All photos by The Travelling Light, Louise McKnoulty and Ula Blocksage
*°*°
After four years of travel and nomadic life with a few stops in my hometown, Brisbane, Australia in between, I discovered you can find the light wherever you are. It’s in the trees, it’s in your best friend, it’s in the ground you walk on, in the food you eat, in the water, the sky and even in everything manmade.
It’s everywhere.
While I know you don’t have to travel to find the light, or connection, joy, beauty, inspiration, truth, because it’s everywhere, I certainly found it and felt it on my travels. I got to know this feeling and I practiced it, holding the light, by experiencing all these beautiful, foreign things.

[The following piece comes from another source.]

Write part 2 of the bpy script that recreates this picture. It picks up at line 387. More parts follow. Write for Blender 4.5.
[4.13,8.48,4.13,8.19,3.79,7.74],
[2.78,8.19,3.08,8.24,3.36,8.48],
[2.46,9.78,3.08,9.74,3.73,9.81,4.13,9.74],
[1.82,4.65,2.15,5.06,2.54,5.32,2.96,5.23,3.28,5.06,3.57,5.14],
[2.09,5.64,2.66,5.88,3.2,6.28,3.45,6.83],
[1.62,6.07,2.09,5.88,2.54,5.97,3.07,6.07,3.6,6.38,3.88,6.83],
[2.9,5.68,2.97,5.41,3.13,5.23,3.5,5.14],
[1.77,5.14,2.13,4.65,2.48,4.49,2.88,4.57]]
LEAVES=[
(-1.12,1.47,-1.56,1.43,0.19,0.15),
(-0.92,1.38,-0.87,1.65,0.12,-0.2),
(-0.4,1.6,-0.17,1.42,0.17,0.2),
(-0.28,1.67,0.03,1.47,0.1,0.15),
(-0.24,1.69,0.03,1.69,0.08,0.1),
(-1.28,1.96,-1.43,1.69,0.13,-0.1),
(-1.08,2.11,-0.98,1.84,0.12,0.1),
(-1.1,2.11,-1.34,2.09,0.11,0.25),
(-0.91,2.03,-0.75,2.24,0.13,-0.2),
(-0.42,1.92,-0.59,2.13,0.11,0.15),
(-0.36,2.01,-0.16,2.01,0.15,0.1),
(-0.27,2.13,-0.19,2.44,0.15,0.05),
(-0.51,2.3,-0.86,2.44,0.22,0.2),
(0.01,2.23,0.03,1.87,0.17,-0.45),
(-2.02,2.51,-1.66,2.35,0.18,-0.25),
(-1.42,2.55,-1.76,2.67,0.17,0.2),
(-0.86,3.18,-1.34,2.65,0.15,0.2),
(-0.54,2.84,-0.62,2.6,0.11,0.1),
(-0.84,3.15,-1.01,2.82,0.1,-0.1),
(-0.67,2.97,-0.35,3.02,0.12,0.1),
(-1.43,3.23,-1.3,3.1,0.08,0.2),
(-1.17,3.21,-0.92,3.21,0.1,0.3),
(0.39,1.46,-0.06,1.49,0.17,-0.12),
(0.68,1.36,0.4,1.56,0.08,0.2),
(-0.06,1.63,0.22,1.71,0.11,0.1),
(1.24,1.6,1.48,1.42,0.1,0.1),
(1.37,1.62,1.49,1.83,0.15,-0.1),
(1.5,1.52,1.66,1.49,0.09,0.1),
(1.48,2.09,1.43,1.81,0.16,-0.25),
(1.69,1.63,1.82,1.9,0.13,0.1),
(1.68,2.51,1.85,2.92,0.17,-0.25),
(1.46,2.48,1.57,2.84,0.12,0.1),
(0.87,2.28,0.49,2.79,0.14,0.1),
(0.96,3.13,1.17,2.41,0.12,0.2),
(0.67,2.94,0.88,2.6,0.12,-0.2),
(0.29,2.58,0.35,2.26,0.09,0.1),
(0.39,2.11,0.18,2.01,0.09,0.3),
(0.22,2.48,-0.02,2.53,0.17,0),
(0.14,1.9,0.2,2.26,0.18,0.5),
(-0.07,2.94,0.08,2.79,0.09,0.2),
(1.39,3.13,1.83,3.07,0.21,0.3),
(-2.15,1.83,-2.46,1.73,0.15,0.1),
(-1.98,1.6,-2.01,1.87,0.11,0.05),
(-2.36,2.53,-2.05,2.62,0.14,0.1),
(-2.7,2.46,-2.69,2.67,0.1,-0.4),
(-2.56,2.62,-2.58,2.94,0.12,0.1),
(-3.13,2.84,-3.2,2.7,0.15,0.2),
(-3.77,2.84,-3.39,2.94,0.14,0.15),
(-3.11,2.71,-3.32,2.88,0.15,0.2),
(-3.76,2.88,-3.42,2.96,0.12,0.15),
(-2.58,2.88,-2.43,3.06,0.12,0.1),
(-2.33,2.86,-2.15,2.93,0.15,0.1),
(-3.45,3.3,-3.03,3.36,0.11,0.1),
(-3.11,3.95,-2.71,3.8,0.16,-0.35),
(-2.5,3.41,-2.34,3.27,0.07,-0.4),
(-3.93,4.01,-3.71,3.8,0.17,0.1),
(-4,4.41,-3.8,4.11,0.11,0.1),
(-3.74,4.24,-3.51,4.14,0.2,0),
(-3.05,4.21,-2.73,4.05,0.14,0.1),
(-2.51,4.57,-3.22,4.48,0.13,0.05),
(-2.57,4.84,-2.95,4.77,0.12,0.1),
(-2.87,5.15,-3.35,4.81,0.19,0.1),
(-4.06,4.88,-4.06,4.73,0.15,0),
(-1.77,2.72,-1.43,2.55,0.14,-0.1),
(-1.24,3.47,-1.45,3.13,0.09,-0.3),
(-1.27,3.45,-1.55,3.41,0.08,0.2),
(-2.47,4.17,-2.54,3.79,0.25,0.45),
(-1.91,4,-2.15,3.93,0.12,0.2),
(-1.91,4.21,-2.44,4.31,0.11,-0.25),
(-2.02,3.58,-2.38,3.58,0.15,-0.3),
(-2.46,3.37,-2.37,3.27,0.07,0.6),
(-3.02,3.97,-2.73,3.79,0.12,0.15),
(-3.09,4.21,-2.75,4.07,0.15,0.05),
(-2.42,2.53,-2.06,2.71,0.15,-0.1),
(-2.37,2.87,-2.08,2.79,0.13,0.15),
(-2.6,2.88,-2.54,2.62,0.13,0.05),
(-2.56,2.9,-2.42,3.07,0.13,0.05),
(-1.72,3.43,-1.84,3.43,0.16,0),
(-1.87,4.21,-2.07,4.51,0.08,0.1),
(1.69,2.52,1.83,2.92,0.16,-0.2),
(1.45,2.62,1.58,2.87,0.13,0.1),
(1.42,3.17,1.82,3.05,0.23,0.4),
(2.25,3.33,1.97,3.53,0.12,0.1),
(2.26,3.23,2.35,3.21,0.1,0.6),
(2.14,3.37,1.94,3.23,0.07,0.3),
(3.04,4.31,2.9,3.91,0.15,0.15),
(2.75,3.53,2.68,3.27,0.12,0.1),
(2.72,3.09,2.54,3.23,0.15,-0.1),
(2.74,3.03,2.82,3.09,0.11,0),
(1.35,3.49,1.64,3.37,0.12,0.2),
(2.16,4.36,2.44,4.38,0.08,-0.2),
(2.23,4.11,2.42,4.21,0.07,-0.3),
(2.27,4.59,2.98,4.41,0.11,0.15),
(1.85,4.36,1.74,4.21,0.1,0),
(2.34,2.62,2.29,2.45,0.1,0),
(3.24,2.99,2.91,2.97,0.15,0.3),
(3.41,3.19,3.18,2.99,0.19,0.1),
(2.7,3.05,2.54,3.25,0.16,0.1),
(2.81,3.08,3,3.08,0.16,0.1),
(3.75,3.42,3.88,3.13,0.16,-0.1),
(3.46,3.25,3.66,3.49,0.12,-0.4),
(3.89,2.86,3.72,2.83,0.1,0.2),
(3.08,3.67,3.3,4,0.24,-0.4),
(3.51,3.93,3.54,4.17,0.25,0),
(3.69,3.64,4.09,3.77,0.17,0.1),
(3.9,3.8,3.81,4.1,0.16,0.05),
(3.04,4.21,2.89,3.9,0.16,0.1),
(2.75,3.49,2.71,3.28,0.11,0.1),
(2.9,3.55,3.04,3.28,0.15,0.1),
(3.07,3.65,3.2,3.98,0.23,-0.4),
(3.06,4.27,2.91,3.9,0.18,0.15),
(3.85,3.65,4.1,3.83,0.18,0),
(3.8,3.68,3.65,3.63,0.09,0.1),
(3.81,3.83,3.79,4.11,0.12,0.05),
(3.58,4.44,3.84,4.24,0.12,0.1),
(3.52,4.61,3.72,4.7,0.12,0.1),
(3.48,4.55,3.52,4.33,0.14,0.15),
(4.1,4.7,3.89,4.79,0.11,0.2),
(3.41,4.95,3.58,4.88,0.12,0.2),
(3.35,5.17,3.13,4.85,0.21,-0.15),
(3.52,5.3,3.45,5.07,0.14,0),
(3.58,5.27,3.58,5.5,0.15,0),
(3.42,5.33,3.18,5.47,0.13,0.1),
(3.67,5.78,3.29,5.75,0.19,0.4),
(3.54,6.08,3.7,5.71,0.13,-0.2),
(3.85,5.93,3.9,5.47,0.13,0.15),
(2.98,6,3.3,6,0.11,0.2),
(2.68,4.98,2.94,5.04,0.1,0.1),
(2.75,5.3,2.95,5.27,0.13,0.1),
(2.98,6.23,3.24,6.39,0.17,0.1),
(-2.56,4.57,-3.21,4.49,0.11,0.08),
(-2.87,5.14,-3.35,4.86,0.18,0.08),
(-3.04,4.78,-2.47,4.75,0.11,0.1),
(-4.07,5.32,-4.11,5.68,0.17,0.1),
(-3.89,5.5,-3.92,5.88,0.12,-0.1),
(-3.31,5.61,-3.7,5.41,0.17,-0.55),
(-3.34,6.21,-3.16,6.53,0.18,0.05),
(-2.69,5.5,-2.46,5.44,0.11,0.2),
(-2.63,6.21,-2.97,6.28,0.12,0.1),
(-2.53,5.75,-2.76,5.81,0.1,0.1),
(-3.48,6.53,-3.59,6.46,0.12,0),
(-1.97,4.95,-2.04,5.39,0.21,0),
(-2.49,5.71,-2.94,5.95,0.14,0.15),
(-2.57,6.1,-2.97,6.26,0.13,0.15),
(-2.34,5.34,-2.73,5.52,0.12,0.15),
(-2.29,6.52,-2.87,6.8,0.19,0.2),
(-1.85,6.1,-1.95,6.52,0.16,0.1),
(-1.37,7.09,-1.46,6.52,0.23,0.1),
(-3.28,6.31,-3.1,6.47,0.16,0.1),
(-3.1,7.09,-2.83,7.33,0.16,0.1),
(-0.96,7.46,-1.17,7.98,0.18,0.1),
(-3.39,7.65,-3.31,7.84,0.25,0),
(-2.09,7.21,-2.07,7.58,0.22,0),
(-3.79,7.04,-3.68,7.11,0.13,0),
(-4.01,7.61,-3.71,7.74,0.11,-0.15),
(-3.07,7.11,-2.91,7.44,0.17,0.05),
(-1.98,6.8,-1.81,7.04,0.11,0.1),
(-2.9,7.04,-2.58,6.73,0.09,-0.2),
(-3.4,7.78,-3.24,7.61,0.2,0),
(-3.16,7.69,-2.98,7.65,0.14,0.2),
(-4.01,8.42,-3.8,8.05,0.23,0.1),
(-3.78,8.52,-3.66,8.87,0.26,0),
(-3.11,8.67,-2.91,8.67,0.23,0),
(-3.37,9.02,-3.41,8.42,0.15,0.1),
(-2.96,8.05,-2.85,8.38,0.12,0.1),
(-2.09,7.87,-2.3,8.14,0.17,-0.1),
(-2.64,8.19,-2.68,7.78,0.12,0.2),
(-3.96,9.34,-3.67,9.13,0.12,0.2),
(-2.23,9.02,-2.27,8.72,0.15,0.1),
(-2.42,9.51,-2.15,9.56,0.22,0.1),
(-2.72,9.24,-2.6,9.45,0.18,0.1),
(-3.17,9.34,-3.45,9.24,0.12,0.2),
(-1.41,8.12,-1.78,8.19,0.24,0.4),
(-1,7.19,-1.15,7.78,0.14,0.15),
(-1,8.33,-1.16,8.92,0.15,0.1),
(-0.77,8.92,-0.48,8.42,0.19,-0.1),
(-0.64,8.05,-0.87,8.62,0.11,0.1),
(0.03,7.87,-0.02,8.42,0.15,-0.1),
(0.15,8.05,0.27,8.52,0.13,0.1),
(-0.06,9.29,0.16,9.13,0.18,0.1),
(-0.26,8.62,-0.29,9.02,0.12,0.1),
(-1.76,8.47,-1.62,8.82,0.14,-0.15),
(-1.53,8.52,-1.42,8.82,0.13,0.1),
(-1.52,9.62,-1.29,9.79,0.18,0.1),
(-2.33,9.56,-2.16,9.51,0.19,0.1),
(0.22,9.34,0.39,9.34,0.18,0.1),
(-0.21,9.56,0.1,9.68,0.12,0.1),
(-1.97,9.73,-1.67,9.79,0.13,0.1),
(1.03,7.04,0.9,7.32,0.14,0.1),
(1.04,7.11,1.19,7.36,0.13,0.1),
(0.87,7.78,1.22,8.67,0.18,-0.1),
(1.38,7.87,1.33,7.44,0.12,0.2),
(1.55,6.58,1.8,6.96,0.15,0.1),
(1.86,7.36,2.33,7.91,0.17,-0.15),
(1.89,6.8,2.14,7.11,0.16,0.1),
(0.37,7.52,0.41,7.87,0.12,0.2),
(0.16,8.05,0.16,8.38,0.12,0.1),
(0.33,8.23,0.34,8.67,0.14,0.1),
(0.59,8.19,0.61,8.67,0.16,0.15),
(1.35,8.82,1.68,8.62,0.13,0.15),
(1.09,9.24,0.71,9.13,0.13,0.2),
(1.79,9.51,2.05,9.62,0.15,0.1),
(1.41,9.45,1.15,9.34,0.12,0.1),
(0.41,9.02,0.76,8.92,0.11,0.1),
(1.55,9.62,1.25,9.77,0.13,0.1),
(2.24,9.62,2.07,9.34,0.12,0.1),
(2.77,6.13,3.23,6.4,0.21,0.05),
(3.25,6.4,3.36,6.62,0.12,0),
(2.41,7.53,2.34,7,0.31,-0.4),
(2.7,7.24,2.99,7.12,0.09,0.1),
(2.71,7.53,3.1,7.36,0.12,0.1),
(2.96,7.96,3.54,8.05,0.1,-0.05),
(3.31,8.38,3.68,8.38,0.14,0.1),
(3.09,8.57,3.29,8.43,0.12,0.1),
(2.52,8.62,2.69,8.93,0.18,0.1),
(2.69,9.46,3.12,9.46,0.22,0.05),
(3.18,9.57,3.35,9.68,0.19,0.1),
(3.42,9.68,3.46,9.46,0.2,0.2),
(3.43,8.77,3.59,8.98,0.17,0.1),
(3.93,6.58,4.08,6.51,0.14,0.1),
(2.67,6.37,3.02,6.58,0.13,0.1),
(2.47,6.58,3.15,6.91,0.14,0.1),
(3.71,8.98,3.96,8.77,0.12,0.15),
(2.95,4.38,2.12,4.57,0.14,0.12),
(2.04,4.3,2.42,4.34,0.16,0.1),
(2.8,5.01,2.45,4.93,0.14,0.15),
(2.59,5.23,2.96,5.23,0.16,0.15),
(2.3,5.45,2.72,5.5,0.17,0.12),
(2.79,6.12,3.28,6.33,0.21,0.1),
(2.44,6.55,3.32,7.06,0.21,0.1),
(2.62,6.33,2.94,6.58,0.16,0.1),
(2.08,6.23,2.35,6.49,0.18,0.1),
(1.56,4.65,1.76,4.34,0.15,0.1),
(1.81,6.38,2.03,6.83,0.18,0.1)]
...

Working online as a blogger and freelancer, I got to travel all around and experience 16 different cultures up-close and fairly in-depth, spending a month or more in each place, living in 24 different houses and apartments in the process and meeting too many people to ever keep count.
I found the light in regular people going about their daily routines different from mine back home. I found it in foreign landscapes, different colours from the land I knew. I found it in exotic food, flora, fauna, the changing temperature of the sea and the air. I found it in all the travellers, enlivened by all they experienced, looking all over the world for something, just like me.
Through it all I found that I always had the light in me anyway, at my darker times as well as my happier ones, at the airport, in transit, at home and in the beautiful, wild moments too. I could find the light, hold the light anywhere because it came from me.
Here are some of my most treasured places, moments and people from the last four years of travelling and documenting it all for my blog, The Travelling Light.
I’ll keep travelling all over, finding the light away and here in Paris, my new home. But I’ll know I really always have the light with me wherever I go.